─── SOURCE EXCERPT
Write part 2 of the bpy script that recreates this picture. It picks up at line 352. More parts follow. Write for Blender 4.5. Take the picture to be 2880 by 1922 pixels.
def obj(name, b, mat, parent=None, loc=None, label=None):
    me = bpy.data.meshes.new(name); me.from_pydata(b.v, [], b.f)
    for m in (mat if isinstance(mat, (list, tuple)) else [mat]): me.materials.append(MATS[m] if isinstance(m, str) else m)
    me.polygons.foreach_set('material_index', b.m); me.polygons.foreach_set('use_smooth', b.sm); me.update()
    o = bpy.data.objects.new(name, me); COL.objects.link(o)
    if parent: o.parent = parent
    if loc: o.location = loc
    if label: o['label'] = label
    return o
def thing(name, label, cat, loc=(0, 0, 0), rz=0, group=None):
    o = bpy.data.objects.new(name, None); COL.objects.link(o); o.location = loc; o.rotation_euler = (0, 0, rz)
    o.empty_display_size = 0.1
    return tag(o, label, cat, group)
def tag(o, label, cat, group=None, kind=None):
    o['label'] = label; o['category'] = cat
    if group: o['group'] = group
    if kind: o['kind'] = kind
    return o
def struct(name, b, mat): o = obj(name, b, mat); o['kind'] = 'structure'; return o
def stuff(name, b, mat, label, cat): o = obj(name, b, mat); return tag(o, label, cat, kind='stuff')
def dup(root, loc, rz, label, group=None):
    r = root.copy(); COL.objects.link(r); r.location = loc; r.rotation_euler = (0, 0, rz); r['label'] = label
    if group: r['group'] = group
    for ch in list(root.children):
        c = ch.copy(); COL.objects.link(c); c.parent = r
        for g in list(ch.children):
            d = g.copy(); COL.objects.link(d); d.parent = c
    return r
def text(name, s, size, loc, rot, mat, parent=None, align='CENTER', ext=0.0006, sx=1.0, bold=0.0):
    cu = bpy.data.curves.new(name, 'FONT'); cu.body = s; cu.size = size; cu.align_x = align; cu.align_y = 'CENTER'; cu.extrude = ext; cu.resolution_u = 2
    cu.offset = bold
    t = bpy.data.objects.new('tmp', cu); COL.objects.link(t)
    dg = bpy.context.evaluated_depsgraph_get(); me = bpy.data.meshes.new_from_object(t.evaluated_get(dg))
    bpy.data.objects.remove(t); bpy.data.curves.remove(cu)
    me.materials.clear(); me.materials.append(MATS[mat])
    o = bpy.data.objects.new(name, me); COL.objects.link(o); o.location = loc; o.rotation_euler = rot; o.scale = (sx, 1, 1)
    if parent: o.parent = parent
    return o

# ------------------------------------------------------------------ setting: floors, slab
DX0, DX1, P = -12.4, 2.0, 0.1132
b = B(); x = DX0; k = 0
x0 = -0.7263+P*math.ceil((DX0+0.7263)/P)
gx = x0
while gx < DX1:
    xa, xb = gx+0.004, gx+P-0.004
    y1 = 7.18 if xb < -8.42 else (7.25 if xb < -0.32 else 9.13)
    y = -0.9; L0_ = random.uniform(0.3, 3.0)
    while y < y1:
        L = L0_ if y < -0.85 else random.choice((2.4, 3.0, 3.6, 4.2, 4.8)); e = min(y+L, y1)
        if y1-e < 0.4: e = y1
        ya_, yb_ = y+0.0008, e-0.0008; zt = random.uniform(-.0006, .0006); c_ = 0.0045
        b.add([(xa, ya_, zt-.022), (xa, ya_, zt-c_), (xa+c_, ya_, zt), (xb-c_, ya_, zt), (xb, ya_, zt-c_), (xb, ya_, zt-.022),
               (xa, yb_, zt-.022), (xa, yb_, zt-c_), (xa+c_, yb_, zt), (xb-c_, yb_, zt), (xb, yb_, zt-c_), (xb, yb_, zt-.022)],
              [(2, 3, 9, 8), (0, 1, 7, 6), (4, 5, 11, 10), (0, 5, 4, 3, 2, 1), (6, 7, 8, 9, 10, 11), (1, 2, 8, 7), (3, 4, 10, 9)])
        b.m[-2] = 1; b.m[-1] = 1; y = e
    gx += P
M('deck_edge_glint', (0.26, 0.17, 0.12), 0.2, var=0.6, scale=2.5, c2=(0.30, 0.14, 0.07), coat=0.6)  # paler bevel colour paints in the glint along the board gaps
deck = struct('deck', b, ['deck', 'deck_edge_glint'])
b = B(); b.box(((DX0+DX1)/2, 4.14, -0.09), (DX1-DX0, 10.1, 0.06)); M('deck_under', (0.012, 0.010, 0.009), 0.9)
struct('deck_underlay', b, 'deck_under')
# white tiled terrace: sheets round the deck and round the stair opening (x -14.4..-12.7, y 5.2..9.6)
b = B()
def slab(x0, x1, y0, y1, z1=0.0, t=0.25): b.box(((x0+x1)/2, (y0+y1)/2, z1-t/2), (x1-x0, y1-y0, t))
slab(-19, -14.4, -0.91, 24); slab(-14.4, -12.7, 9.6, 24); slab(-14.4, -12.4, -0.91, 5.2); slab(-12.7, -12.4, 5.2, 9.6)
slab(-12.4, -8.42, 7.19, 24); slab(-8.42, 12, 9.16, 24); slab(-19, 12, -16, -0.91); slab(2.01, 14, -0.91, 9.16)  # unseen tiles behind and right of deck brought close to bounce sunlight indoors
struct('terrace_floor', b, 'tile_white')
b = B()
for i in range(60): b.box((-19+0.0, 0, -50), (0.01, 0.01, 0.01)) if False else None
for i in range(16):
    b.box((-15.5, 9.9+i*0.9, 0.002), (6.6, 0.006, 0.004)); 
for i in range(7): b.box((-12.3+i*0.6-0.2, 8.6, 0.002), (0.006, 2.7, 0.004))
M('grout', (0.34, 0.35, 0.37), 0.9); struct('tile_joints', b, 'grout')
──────
◆ TASK DIRECTIONS: Every line above should be written out again exactly as it stands.

◆ ANSWER TO THIS PROBLEM:
Write part 2 of the bpy script that recreates this picture. It picks up at line 352. More parts follow. Write for Blender 4.5. Take the picture to be 2880 by 1922 pixels.
def obj(name, b, mat, parent=None, loc=None, label=None):
    me = bpy.data.meshes.new(name); me.from_pydata(b.v, [], b.f)
    for m in (mat if isinstance(mat, (list, tuple)) else [mat]): me.materials.append(MATS[m] if isinstance(m, str) else m)
    me.polygons.foreach_set('material_index', b.m); me.polygons.foreach_set('use_smooth', b.sm); me.update()
    o = bpy.data.objects.new(name, me); COL.objects.link(o)
    if parent: o.parent = parent
    if loc: o.location = loc
    if label: o['label'] = label
    return o
def thing(name, label, cat, loc=(0, 0, 0), rz=0, group=None):
    o = bpy.data.objects.new(name, None); COL.objects.link(o); o.location = loc; o.rotation_euler = (0, 0, rz)
    o.empty_display_size = 0.1
    return tag(o, label, cat, group)
def tag(o, label, cat, group=None, kind=None):
    o['label'] = label; o['category'] = cat
    if group: o['group'] = group
    if kind: o['kind'] = kind
    return o
def struct(name, b, mat): o = obj(name, b, mat); o['kind'] = 'structure'; return o
def stuff(name, b, mat, label, cat): o = obj(name, b, mat); return tag(o, label, cat, kind='stuff')
def dup(root, loc, rz, label, group=None):
    r = root.copy(); COL.objects.link(r); r.location = loc; r.rotation_euler = (0, 0, rz); r['label'] = label
    if group: r['group'] = group
    for ch in list(root.children):
        c = ch.copy(); COL.objects.link(c); c.parent = r
        for g in list(ch.children):
            d = g.copy(); COL.objects.link(d); d.parent = c
    return r
def text(name, s, size, loc, rot, mat, parent=None, align='CENTER', ext=0.0006, sx=1.0, bold=0.0):
    cu = bpy.data.curves.new(name, 'FONT'); cu.body = s; cu.size = size; cu.align_x = align; cu.align_y = 'CENTER'; cu.extrude = ext; cu.resolution_u = 2
    cu.offset = bold
    t = bpy.data.objects.new('tmp', cu); COL.objects.link(t)
    dg = bpy.context.evaluated_depsgraph_get(); me = bpy.data.meshes.new_from_object(t.evaluated_get(dg))
    bpy.data.objects.remove(t); bpy.data.curves.remove(cu)
    me.materials.clear(); me.materials.append(MATS[mat])
    o = bpy.data.objects.new(name, me); COL.objects.link(o); o.location = loc; o.rotation_euler = rot; o.scale = (sx, 1, 1)
    if parent: o.parent = parent
    return o

# ------------------------------------------------------------------ setting: floors, slab
DX0, DX1, P = -12.4, 2.0, 0.1132
b = B(); x = DX0; k = 0
x0 = -0.7263+P*math.ceil((DX0+0.7263)/P)
gx = x0
while gx < DX1:
    xa, xb = gx+0.004, gx+P-0.004
    y1 = 7.18 if xb < -8.42 else (7.25 if xb < -0.32 else 9.13)
    y = -0.9; L0_ = random.uniform(0.3, 3.0)
    while y < y1:
        L = L0_ if y < -0.85 else random.choice((2.4, 3.0, 3.6, 4.2, 4.8)); e = min(y+L, y1)
        if y1-e < 0.4: e = y1
        ya_, yb_ = y+0.0008, e-0.0008; zt = random.uniform(-.0006, .0006); c_ = 0.0045
        b.add([(xa, ya_, zt-.022), (xa, ya_, zt-c_), (xa+c_, ya_, zt), (xb-c_, ya_, zt), (xb, ya_, zt-c_), (xb, ya_, zt-.022),
               (xa, yb_, zt-.022), (xa, yb_, zt-c_), (xa+c_, yb_, zt), (xb-c_, yb_, zt), (xb, yb_, zt-c_), (xb, yb_, zt-.022)],
              [(2, 3, 9, 8), (0, 1, 7, 6), (4, 5, 11, 10), (0, 5, 4, 3, 2, 1), (6, 7, 8, 9, 10, 11), (1, 2, 8, 7), (3, 4, 10, 9)])
        b.m[-2] = 1; b.m[-1] = 1; y = e
    gx += P
M('deck_edge_glint', (0.26, 0.17, 0.12), 0.2, var=0.6, scale=2.5, c2=(0.30, 0.14, 0.07), coat=0.6)  # paler bevel colour paints in the glint along the board gaps
deck = struct('deck', b, ['deck', 'deck_edge_glint'])
b = B(); b.box(((DX0+DX1)/2, 4.14, -0.09), (DX1-DX0, 10.1, 0.06)); M('deck_under', (0.012, 0.010, 0.009), 0.9)
struct('deck_underlay', b, 'deck_under')
# white tiled terrace: sheets round the deck and round the stair opening (x -14.4..-12.7, y 5.2..9.6)
b = B()
def slab(x0, x1, y0, y1, z1=0.0, t=0.25): b.box(((x0+x1)/2, (y0+y1)/2, z1-t/2), (x1-x0, y1-y0, t))
slab(-19, -14.4, -0.91, 24); slab(-14.4, -12.7, 9.6, 24); slab(-14.4, -12.4, -0.91, 5.2); slab(-12.7, -12.4, 5.2, 9.6)
slab(-12.4, -8.42, 7.19, 24); slab(-8.42, 12, 9.16, 24); slab(-19, 12, -16, -0.91); slab(2.01, 14, -0.91, 9.16)  # unseen tiles behind and right of deck brought close to bounce sunlight indoors
struct('terrace_floor', b, 'tile_white')
b = B()
for i in range(60): b.box((-19+0.0, 0, -50), (0.01, 0.01, 0.01)) if False else None
for i in range(16):
    b.box((-15.5, 9.9+i*0.9, 0.002), (6.6, 0.006, 0.004)); 
for i in range(7): b.box((-12.3+i*0.6-0.2, 8.6, 0.002), (0.006, 2.7, 0.004))
M('grout', (0.34, 0.35, 0.37), 0.9); struct('tile_joints', b, 'grout')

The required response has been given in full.